### SUPPLIED DATA
>>

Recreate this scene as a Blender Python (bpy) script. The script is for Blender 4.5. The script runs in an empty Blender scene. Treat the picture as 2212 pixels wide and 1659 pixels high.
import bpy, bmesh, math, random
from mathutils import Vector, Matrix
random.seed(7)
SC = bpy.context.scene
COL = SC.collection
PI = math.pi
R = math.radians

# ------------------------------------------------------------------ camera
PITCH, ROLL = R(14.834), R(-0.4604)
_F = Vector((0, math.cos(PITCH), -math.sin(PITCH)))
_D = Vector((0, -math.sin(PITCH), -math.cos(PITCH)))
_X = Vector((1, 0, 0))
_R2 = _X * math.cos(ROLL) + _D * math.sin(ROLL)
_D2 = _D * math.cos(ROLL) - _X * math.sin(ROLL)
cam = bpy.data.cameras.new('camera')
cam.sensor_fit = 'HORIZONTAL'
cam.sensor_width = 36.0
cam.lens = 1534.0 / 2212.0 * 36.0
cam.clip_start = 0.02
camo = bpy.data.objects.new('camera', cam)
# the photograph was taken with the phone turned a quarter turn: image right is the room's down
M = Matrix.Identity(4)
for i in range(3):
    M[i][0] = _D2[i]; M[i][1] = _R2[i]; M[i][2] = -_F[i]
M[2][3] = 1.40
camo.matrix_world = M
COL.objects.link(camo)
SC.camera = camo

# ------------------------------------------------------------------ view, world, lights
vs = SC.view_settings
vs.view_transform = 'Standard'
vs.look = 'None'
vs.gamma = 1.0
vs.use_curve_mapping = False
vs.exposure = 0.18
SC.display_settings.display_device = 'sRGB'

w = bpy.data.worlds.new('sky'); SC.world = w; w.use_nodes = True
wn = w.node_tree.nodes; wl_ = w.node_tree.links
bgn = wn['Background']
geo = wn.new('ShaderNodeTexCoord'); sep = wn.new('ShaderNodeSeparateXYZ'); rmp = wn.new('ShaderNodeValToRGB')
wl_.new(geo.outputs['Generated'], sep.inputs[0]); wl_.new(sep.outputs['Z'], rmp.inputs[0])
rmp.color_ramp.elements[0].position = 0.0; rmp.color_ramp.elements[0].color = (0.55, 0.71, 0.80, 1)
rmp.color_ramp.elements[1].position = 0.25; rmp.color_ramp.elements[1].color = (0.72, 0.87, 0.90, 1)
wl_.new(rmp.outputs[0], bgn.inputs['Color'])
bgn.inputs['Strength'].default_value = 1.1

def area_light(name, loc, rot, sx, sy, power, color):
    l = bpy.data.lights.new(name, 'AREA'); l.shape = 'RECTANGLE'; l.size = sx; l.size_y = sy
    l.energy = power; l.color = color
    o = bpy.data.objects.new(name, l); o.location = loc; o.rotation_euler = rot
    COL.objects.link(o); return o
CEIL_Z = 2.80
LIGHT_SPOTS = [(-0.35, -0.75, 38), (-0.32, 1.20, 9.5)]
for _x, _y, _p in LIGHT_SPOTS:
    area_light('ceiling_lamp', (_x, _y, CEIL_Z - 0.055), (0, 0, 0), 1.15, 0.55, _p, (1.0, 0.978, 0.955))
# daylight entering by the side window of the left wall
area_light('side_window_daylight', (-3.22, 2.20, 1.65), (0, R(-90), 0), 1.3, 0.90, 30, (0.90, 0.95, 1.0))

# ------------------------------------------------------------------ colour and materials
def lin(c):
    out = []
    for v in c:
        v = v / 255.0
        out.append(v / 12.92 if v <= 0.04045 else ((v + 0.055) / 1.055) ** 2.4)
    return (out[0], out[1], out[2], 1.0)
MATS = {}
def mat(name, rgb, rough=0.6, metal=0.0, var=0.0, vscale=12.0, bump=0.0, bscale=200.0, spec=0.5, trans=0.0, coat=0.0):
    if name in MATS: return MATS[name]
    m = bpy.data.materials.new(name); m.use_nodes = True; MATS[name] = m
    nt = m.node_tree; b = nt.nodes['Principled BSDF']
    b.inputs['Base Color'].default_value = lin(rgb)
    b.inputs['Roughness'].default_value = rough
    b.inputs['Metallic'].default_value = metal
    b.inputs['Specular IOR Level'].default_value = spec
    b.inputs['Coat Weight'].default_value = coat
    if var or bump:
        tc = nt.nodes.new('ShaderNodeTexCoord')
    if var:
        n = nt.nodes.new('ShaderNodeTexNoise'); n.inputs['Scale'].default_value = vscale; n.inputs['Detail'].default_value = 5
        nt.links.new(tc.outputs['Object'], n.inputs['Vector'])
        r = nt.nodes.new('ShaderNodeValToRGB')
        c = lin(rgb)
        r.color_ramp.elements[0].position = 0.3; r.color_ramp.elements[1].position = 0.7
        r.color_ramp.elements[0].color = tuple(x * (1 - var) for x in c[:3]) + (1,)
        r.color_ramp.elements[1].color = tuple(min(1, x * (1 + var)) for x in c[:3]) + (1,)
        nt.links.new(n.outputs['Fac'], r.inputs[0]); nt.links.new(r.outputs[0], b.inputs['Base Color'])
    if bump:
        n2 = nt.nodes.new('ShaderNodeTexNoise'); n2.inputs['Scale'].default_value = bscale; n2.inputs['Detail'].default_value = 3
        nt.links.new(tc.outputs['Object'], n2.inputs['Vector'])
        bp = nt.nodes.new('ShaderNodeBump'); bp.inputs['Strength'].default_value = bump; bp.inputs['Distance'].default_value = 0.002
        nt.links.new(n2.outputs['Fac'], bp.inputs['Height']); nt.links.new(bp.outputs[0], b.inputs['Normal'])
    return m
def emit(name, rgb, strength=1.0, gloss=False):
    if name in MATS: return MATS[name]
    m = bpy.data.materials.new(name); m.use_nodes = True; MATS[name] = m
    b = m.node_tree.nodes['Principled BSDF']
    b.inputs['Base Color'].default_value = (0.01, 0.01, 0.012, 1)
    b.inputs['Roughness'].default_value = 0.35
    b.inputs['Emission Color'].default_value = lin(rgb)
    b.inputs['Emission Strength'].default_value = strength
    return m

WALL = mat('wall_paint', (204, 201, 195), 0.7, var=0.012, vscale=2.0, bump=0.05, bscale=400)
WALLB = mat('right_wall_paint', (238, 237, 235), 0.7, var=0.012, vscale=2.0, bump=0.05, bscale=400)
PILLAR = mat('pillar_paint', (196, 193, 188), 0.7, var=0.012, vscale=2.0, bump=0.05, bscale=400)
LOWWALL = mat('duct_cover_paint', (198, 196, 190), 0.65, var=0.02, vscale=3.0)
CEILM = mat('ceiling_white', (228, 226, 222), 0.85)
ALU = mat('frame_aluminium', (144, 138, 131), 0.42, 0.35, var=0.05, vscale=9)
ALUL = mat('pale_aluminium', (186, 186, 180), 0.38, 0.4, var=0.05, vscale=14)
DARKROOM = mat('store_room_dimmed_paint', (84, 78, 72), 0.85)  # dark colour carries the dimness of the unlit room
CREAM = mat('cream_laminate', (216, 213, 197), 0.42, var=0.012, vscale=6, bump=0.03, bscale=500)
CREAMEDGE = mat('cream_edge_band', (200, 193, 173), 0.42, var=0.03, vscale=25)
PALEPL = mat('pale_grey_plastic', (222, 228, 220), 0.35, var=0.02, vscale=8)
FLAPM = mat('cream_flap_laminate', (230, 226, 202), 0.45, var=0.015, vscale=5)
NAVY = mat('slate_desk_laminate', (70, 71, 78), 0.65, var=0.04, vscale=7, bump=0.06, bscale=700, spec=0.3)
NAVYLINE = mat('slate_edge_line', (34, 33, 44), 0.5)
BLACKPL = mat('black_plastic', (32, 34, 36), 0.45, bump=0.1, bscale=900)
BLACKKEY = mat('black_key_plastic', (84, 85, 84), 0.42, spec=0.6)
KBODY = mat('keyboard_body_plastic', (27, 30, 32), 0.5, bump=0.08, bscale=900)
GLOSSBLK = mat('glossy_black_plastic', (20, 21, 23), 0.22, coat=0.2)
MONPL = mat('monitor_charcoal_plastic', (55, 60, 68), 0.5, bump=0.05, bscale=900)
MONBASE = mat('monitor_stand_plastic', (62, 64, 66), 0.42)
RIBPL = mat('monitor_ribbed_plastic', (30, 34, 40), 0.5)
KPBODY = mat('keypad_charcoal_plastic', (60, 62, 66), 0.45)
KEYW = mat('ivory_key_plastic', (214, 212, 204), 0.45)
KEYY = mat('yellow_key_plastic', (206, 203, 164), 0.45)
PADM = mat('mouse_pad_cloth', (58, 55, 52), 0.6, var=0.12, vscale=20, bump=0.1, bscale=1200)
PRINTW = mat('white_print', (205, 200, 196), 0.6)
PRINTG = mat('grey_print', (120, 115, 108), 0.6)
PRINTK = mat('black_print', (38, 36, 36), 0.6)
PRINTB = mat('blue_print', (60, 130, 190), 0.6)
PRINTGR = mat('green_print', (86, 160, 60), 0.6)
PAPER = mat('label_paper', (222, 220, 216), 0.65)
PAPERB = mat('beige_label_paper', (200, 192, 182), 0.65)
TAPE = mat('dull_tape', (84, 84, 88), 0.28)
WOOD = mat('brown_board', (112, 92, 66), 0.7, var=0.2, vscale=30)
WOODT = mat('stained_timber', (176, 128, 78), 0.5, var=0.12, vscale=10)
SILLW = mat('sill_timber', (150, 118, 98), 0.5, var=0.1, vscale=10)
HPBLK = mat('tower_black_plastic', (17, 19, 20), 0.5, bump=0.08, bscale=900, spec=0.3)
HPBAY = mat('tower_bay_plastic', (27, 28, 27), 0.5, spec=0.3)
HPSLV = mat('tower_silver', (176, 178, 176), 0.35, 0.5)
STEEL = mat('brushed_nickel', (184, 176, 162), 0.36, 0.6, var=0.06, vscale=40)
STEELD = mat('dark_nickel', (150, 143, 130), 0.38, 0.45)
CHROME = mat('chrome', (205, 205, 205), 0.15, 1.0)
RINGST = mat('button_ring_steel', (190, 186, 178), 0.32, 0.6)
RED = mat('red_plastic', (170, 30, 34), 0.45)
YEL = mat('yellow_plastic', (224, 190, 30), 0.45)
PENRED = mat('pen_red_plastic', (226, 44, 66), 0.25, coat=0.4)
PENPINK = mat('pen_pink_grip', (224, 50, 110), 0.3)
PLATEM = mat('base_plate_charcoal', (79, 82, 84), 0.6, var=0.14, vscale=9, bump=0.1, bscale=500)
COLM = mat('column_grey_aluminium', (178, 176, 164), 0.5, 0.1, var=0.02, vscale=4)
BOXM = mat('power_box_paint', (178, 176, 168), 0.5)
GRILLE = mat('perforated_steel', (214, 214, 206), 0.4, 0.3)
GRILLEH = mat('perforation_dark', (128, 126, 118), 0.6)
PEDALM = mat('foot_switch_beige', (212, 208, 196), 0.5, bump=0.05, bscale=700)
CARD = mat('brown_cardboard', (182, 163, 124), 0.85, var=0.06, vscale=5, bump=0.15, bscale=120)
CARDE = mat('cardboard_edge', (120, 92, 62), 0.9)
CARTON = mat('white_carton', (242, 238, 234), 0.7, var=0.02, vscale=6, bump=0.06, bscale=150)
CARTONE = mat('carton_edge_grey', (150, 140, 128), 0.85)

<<

### YOUR GOAL
In the listing above, please print only the lines from the first one to the line where "R = math.radians" appears, exactly as written, both of those lines included.

### RESULT OF THIS TASK
Recreate this scene as a Blender Python (bpy) script. The script is for Blender 4.5. The script runs in an empty Blender scene. Treat the picture as 2212 pixels wide and 1659 pixels high.
import bpy, bmesh, math, random
from mathutils import Vector, Matrix
random.seed(7)
SC = bpy.context.scene
COL = SC.collection
PI = math.pi
R = math.radians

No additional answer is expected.